Thursday, October 21, 2010

Monsters in the Movies

Back in May, I posted on two spectacular exhibits at The Academy of Motion Picture Arts and Sciences (AKA, the Oscars). Tonight, I went back to The Academy for an awesome presentation with film clips on the evolution of movie monsters at Monsters in the Movies.

For instance, 1981's "American Werewolf in London" with David Naughton - who was there to give the audience some behind-the-scenes tidbits (note that he's still hot!) - was quite different technology-wise from 1941's "The Wolf Man," but both totally freaked out audiences in their days.

Jon Favreau talked about learning the monster ropes in 2005's "Zathura: A Space Adventure" so his later "Iron Man" movies could look fantastic.

It was fun to hear how many monsters are actually puppets or miniatures, and how stop motion transitioned into go motion as technology caught up.

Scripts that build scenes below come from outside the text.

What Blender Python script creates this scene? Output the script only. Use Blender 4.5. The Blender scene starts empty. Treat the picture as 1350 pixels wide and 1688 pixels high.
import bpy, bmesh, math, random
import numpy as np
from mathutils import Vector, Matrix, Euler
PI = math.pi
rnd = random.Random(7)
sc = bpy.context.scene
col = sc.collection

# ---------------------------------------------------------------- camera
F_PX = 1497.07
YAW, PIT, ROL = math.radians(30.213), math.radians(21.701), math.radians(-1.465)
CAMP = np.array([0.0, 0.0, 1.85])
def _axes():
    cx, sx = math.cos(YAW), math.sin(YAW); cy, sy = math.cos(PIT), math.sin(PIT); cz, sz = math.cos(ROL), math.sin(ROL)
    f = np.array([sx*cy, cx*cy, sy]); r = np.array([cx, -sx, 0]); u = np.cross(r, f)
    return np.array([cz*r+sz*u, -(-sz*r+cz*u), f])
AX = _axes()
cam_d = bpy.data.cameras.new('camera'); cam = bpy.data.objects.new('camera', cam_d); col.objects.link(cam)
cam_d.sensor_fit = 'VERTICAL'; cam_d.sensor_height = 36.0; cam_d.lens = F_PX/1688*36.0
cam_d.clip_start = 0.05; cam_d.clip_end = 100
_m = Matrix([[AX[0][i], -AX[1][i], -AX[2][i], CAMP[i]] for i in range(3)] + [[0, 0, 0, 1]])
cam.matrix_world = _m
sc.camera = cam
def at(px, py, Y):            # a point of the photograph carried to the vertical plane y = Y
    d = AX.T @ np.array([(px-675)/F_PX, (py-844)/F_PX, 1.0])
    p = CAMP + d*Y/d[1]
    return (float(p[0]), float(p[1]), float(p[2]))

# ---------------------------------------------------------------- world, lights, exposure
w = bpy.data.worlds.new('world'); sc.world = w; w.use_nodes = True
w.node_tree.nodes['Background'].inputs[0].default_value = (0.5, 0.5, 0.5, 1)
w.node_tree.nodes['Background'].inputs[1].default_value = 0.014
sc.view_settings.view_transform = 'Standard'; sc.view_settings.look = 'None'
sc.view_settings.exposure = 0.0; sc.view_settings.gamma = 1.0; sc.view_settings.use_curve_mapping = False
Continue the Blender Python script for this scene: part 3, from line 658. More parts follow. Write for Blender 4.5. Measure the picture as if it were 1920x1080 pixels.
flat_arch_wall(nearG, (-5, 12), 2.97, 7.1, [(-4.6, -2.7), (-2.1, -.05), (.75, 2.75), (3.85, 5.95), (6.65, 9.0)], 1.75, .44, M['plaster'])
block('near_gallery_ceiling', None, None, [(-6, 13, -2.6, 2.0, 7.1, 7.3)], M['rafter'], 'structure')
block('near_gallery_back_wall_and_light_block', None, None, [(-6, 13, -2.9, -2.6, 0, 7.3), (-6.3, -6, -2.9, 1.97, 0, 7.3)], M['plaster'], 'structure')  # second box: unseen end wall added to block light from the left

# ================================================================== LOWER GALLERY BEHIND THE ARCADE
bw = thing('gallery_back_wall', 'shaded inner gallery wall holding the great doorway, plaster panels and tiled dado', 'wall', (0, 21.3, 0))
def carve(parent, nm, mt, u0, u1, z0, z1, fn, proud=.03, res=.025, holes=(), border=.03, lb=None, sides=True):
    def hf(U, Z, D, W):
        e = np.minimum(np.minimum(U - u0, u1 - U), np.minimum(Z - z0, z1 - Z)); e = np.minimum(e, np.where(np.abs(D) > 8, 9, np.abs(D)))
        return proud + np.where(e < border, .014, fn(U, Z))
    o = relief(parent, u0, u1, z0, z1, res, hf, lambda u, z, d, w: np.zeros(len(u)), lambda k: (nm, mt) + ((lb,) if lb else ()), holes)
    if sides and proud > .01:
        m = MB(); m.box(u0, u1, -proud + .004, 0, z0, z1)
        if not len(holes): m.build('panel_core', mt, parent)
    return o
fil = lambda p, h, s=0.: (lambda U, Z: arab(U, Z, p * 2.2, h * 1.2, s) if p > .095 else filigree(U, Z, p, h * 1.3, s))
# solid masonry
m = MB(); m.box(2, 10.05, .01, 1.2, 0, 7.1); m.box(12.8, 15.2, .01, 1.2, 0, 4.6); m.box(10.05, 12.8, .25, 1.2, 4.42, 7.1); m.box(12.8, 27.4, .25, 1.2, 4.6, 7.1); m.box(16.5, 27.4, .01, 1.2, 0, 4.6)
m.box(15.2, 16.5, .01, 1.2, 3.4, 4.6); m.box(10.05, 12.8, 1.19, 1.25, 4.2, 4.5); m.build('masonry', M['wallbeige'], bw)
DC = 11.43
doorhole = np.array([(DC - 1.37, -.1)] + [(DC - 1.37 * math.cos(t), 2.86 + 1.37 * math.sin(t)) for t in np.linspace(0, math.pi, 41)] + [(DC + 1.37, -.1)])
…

On the stop motion side, we got to see the masterful work of Ray Harryhausen in "One Million Years B.C." while hearing from Phil Tippett, the co-developer of go motion, a technique where the object is moved with the camera rolling. The artistry here is making the inanimate object move realistically. Tippett is no schlump; he developed go motion for "The Empire Strikes Back."

Today, most monsters are computer generated, so it will be great to see another program like this in a few years to learn the latest ways technology is making us believe in monsters.